The Senate deeply resents peace with Alaric, who has become the friend and ally of his late opponent, Stilicho; in 407, when Alaric marches into Noricum and demands a large payment for his expensive efforts in Stilicho's interests, the senate, prefers war.
One senator famously declaims Non est ista pax, sed pactio servitutis ("This is not peace, but a pact of servitude").
Nevertheless, under strong pressure from Stilicho, the Roman Senate consents to promise its payment of four thousand pounds of gold.
Stilicho sends Sarus, a Gothic general over the Alps to face the usurper Constantine III, but he loses and barely escapes, having to leave his baggage to the bandits who now infest the Alpine passes.

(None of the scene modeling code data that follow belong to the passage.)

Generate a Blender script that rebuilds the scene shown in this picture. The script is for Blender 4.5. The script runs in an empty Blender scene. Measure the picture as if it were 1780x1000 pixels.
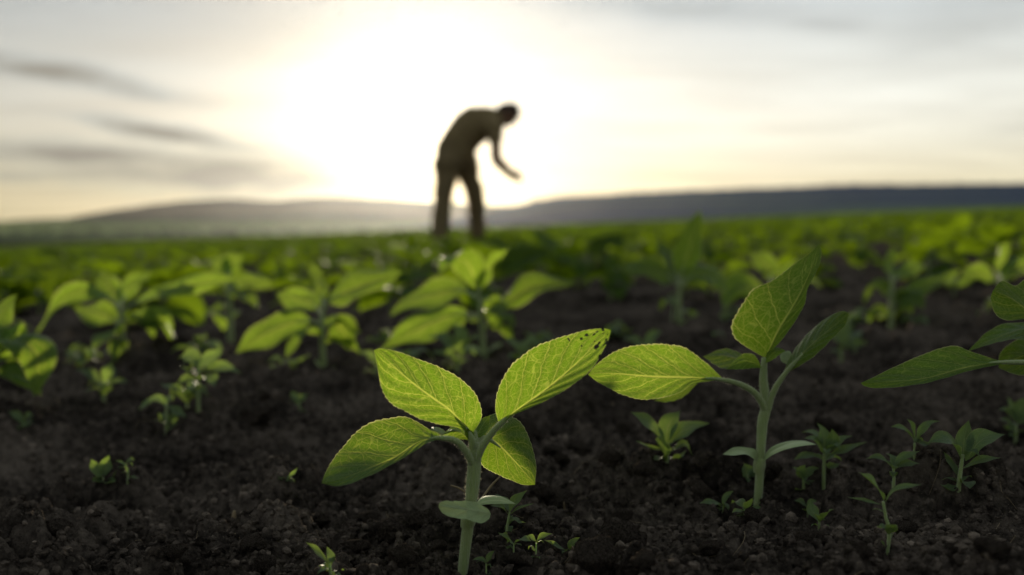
import bpy, bmesh, math, random
import numpy as np
from mathutils import Vector

R = math.radians
SC = bpy.context.scene
COL = SC.collection

# ------------------------------------------------------------------ camera
FPX = 1780 * 35.0 / 36.0              # focal length in photograph pixels
CAM_Z = 0.20
HORIZON = 392.0
PITCH = math.atan((500 - HORIZON) / FPX)
SP, CP = math.sin(PITCH), math.cos(PITCH)
cam_d = bpy.data.cameras.new('camera')
cam = bpy.data.objects.new('camera', cam_d)
COL.objects.link(cam)
SC.camera = cam
cam_d.lens = 35.0
cam_d.sensor_width = 36.0
cam_d.clip_start = 0.02
cam_d.clip_end = 60000
cam.location = (0, 0, CAM_Z)
cam.rotation_euler = (R(90) - PITCH, 0, 0)
cam_d.dof.use_dof = True
cam_d.dof.focus_distance = 0.605
cam_d.dof.aperture_fstop = 4.4

# ------------------------------------------------------------------ sun + sky
SUN_AZ = math.atan((722 - 890) / FPX)             # left of the view axis
SUN_EL = math.atan((HORIZON - 244) / FPX)
S = Vector((math.sin(SUN_AZ) * math.cos(SUN_EL), math.cos(SUN_AZ) * math.cos(SUN_EL), math.sin(SUN_EL)))
sun_l = bpy.data.lights.new('sun', 'SUN')
sun_l.energy = 5.0
sun_l.angle = R(0.53)
sun_l.color = (1.0, 0.86, 0.62)
sun = bpy.data.objects.new('sun', sun_l)
COL.objects.link(sun)
sun.rotation_euler = S.to_track_quat('Z', 'Y').to_euler()

SC.view_settings.view_transform = 'Standard'
SC.view_settings.look = 'None'
SC.view_settings.gamma = 1.0
SC.view_settings.use_curve_mapping = False
SC.view_settings.exposure = 0.0
SC.render.engine = 'CYCLES'
cy = SC.cycles
cy.use_denoising = True
try:
    cy.denoiser = 'OPENIMAGEDENOISE'
except Exception:
    pass
cy.max_bounces = 6
cy.transmission_bounces = 6
cy.transparent_max_bounces = 8
cy.volume_bounces = 0
cy.sample_clamp_indirect = 4.0
cy.use_adaptive_sampling = True
cy.adaptive_threshold = 0.012
cy.adaptive_min_samples = 14


class NT:
    """small helper to write node trees"""
    def __init__(self, tree):
        self.t = tree
        tree.nodes.clear()

    def n(self, typ, **kw):
        nd = self.t.nodes.new(typ)
        for k, v in kw.items():
            setattr(nd, k, v)
        return nd

    def put(self, sock, v):
        if v is None:
            return
        if isinstance(v, (int, float)):
            sock.default_value = v
        elif isinstance(v, (tuple, list)):
            if len(v) == 3 and len(sock.default_value) == 4:
                v = tuple(v) + (1,)
            sock.default_value = v
        else:
            self.t.links.new(v, sock)

    def m(self, op, a, b=None, c=None, clamp=False):
        nd = self.n('ShaderNodeMath', operation=op, use_clamp=clamp)
        for i, v in enumerate((a, b, c)):
            self.put(nd.inputs[i], v)
        return nd.outputs[0]

    def v(self, op, a, b=None, scale=None):
        nd = self.n('ShaderNodeVectorMath', operation=op)
        self.put(nd.inputs[0], a)
        self.put(nd.inputs[1], b)
        if scale is not None:
            self.put(nd.inputs[3], scale)
        return nd.outputs['Value'] if op in ('DOT_PRODUCT', 'LENGTH') else nd.outputs[0]

    def mix(self, f, a, b, blend='MIX', clamp=True):
        nd = self.n('ShaderNodeMix', data_type='RGBA', blend_type=blend)
        nd.clamp_factor = clamp
        self.put(nd.inputs[0], f)
        self.put(nd.inputs[6], a)
        self.put(nd.inputs[7], b)
        return nd.outputs[2]

    def noise(self, vec, scale, detail=3, rough=0.5, dist=0.0, color=False):
        nd = self.n('ShaderNodeTexNoise')
        self.put(nd.inputs['Vector'], vec)
        nd.inputs['Scale'].default_value = scale
        nd.inputs['Detail'].default_value = detail
        nd.inputs['Roughness'].default_value = rough
        nd.inputs['Distortion'].default_value = dist
        return nd.outputs['Color' if color else 'Fac']

    def ss(self, x, a, b):
        nd = self.n('ShaderNodeMapRange', interpolation_type='SMOOTHSTEP')
        self.put(nd.inputs[0], x)
        nd.inputs[1].default_value = a
        nd.inputs[2].default_value = b
        return nd.outputs[0]

    def comb(self, x, y, z):
        nd = self.n('ShaderNodeCombineXYZ')
        for i, v in enumerate((x, y, z)):
            self.put(nd.inputs[i], v)
        return nd.outputs[0]

    def sep(self, vec):
        nd = self.n('ShaderNodeSeparateXYZ')
        self.put(nd.inputs[0], vec)
        return nd.outputs


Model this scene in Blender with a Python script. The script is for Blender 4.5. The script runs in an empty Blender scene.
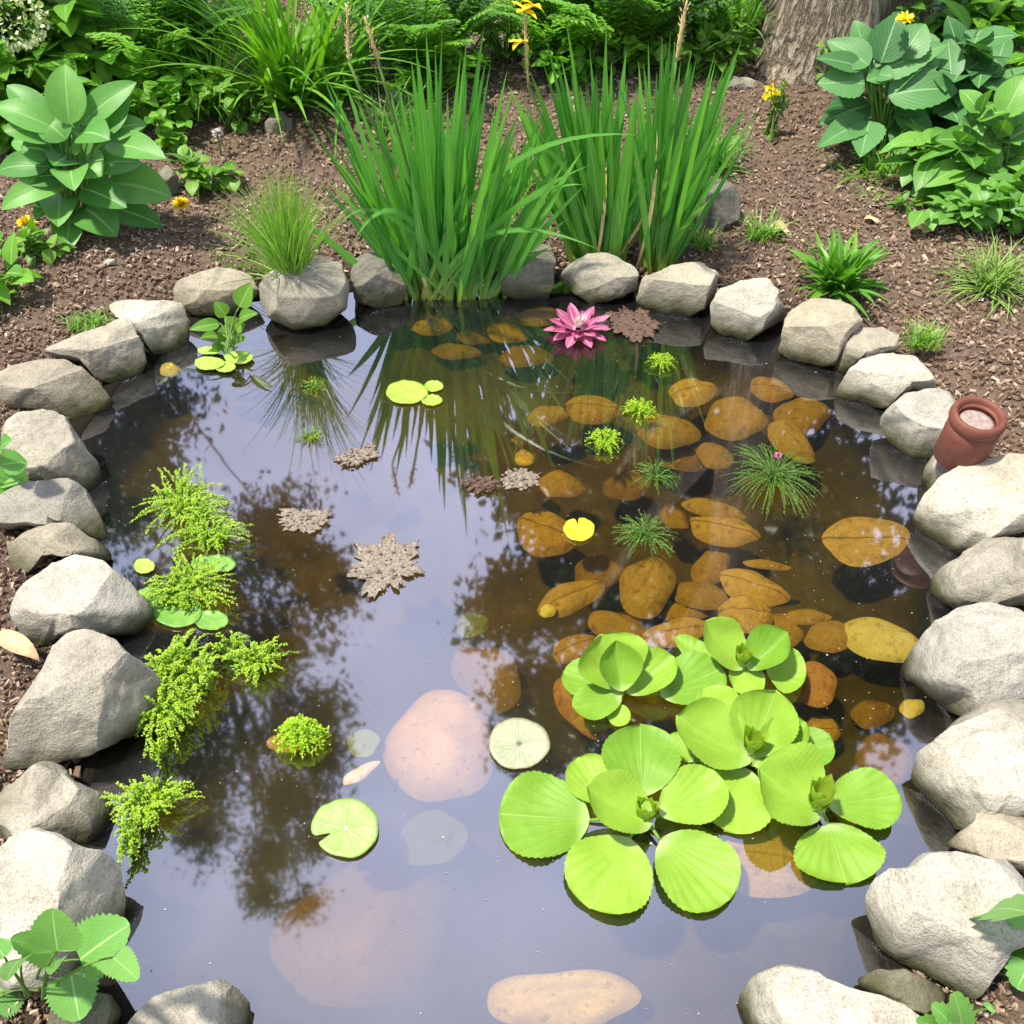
import bpy, bmesh, math, random
import numpy as np
from mathutils import Vector, noise as mnoise
rng = random.Random(7)
SC = bpy.context.scene
COL = SC.collection

# ------------------------------------------------------------------ camera
CAMZ, PITCH, FPX = 1.55, math.radians(44.0), 1024.0
cam_d = bpy.data.cameras.new('camera'); cam = bpy.data.objects.new('camera', cam_d); COL.objects.link(cam)
cam.location = (0, 0, CAMZ); cam.rotation_euler = (math.pi/2 - PITCH, 0, 0)
cam_d.sensor_width = 36; cam_d.lens = 36*FPX/1024; cam_d.clip_start = .02; cam_d.clip_end = 500
SC.camera = cam
CAM = Vector((0, 0, CAMZ)); RT = Vector((1, 0, 0))
FW = Vector((0, math.cos(PITCH), -math.sin(PITCH))); UPV = Vector((0, math.sin(PITCH), math.cos(PITCH)))

# ------------------------------------------------------------------ light
SUN = Vector((-.36, -.07, .93)).normalized()
EL = math.asin(SUN.z); AZ = math.atan2(SUN.x, SUN.y)
w = bpy.data.worlds.new('World'); SC.world = w; w.use_nodes = True
nt = w.node_tree; nt.nodes.clear()
out = nt.nodes.new('ShaderNodeOutputWorld'); bg = nt.nodes.new('ShaderNodeBackground')
sky = nt.nodes.new('ShaderNodeTexSky'); sky.sky_type = 'NISHITA'; sky.sun_disc = False
sky.sun_elevation = EL; sky.sun_rotation = AZ; sky.dust_density = 1.0; sky.ozone_density = 1.5
tc = nt.nodes.new('ShaderNodeTexCoord')
mp = nt.nodes.new('ShaderNodeMapping'); mp.inputs['Scale'].default_value = (1, 1, 1.6); mp.inputs['Location'].default_value = (.35, .1, 0)
cn = nt.nodes.new('ShaderNodeTexNoise'); cn.inputs['Scale'].default_value = 3.2; cn.inputs['Detail'].default_value = 7; cn.inputs['Roughness'].default_value = .55
cr = nt.nodes.new('ShaderNodeValToRGB'); cr.color_ramp.elements[0].position = .40; cr.color_ramp.elements[1].position = .72
cr.color_ramp.elements[0].color = (.62, .62, .62, 1); cr.color_ramp.elements[1].color = (.9, .9, .9, 1)
cm = nt.nodes.new('ShaderNodeMixRGB'); 
dotn = nt.nodes.new('ShaderNodeVectorMath'); dotn.operation = 'DOT_PRODUCT'; dotn.inputs[1].default_value = (-.05, .74, .67)
lob = nt.nodes.new('ShaderNodeMapRange'); lob.interpolation_type = 'SMOOTHSTEP'; lob.inputs['From Min'].default_value = .74; lob.inputs['From Max'].default_value = .99
ccol = nt.nodes.new('ShaderNodeMixRGB'); ccol.inputs['Color1'].default_value = (4.5, 4.8, 5.8, 1); ccol.inputs['Color2'].default_value = (11.8, 12.6, 17.6, 1)   # bright lobe added to the sky where the water mirrors it
bg.inputs['Strength'].default_value = .13
L = nt.links.new
L(tc.outputs['Generated'], mp.inputs['Vector']); L(mp.outputs[0], cn.inputs['Vector']); L(cn.outputs['Fac'], cr.inputs[0])
L(cr.outputs[0], cm.inputs['Fac']); L(sky.outputs[0], cm.inputs['Color1']); L(tc.outputs['Generated'], dotn.inputs[0]); L(dotn.outputs['Value'], lob.inputs['Value']); L(lob.outputs[0], ccol.inputs['Fac']); L(ccol.outputs[0], cm.inputs['Color2']); L(cm.outputs[0], bg.inputs['Color']); L(bg.outputs[0], out.inputs[0])
sun_d = bpy.data.lights.new('sun', 'SUN'); sun = bpy.data.objects.new('sun', sun_d); COL.objects.link(sun)
sun_d.energy = 4.5; sun_d.angle = math.radians(3.5); sun_d.color = (1, .945, .83)
sun.rotation_euler = SUN.to_track_quat('Z', 'Y').to_euler(); sun.location = (0, 0, 30)
vs = SC.view_settings; vs.view_transform = 'Standard'; vs.look = 'None'; vs.exposure = .66; vs.gamma = 1; vs.use_curve_mapping = False
SC.cycles.max_bounces = 10; SC.cycles.transparent_max_bounces = 12; SC.cycles.sample_clamp_indirect = 6

# ------------------------------------------------------------------ helpers
def ray(px, py): return FW + RT*((px-512)/FPX) + UPV*((512-py)/FPX)
def at(px, py, z=0.0):
    d = ray(px, py); return CAM + d*((z-CAMZ)/d.z)
def atY(px, py, Y):
    d = ray(px, py); return CAM + d*(Y/d.y)
def proj(p):
    q = p-CAM; k = q.dot(FW); return (512+FPX*q.dot(RT)/k, 512-FPX*q.dot(UPV)/k)
def tag(o, label=None, cat=None, group=None, kind=None):
    if label: o['label'] = label
    if cat: o['category'] = cat
    if group: o['group'] = group
    if kind: o['kind'] = kind
    return o
def thing(name, label, cat, loc, group=None):
    o = bpy.data.objects.new(name, None); COL.objects.link(o); o.location = loc; o.empty_display_size = .05
    return tag(o, label, cat, group)
def wloc(o):
    v = Vector(o.location)
    while o.parent: o = o.parent; v += Vector(o.location)
    return v
class MB:
    def __init__(s): s.v = []; s.f = []; s.a = []
    def add(s, vs_, fs, attrs=None):
        n = len(s.v); s.v.extend(vs_); s.f.extend([tuple(i+n for i in f) for f in fs])
        s.a.extend(attrs if attrs else [(0, 0, .5)]*len(vs_))
    def build(s, name, mat, parent=None, origin=None, smooth=True):
        me = bpy.data.meshes.new(name)
        off = wloc(parent) if parent else Vector(origin if origin is not None else (0, 0, 0))
        arr = np.array([tuple(p) for p in s.v], dtype=np.float64) - np.array(off)
        me.from_pydata(arr.tolist(), [], s.f)
        at_ = me.attributes.new('luv', 'FLOAT_VECTOR', 'POINT')
        at_.data.foreach_set('vector', np.array(s.a, dtype=np.float32).ravel())
        if smooth: me.polygons.foreach_set('use_smooth', [True]*len(me.polygons))
        me.materials.append(mat); me.update()
        o = bpy.data.objects.new(name, me); COL.objects.link(o)
        if parent: o.parent = parent
        else: o.location = off
        return o
def rv(r=rng):
    while 1:
        v = Vector((r.uniform(-1, 1), r.uniform(-1, 1), r.uniform(-1, 1)))
        if .05 < v.length < 1: return v.normalized()

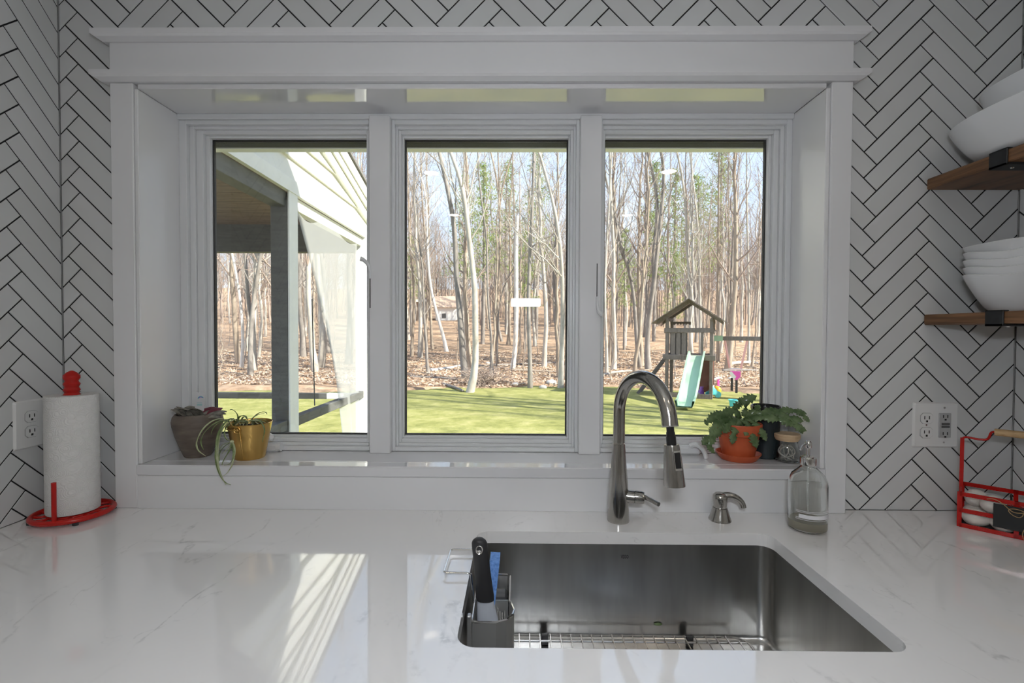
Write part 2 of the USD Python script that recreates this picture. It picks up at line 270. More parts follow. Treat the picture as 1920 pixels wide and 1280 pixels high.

By 407, the estrangement between the eastern and western courts has become so bitter that it threatens civil war.
Stilicho has never abandoned his plans to annex Illyricum and puts them into operation in 407.
He closes the ports of Italy to all Eastern ships, instructs Alaric to hold Epirus for Honorius, and himself prepares to cross the Adriatic, but a false report reaches him that Alaric is dead, and he now hears of the revolt of Constantine in Britain.
Once more, he must abandon his plans.
Theodosius had in 384 arranged for the marriage of his grandniece Serena to Stilicho when he was a rising military officer, ensuing his loyalty to the House of Theodosius in the years ahead.
A resident at the court of her cousin, Honorius, she had selected a bride for the court poet, Claudian, and takes care of Honorius' half-sister, her cousin Galla Placidia.
She and Stilicho have a son, Eucherius, and two daughters, Maria and Thermantia.
Maria had married the emperor Honorius, her maternal first cousin, once removed, in 398.
Following her death in 407, her sister Aemilia Materna Thermantia marries Honorius.
Zosimus records how Serena, a Christian, took a necklace from a statue of Rhea Silvia and placed it on her own neck.
An old woman, the last of the Vestal Virgins, appeared, who rebuked Serena and called down punishment upon her for her act of impiety.
Serena was then subject to dreadful dreams predicting her own untimely death.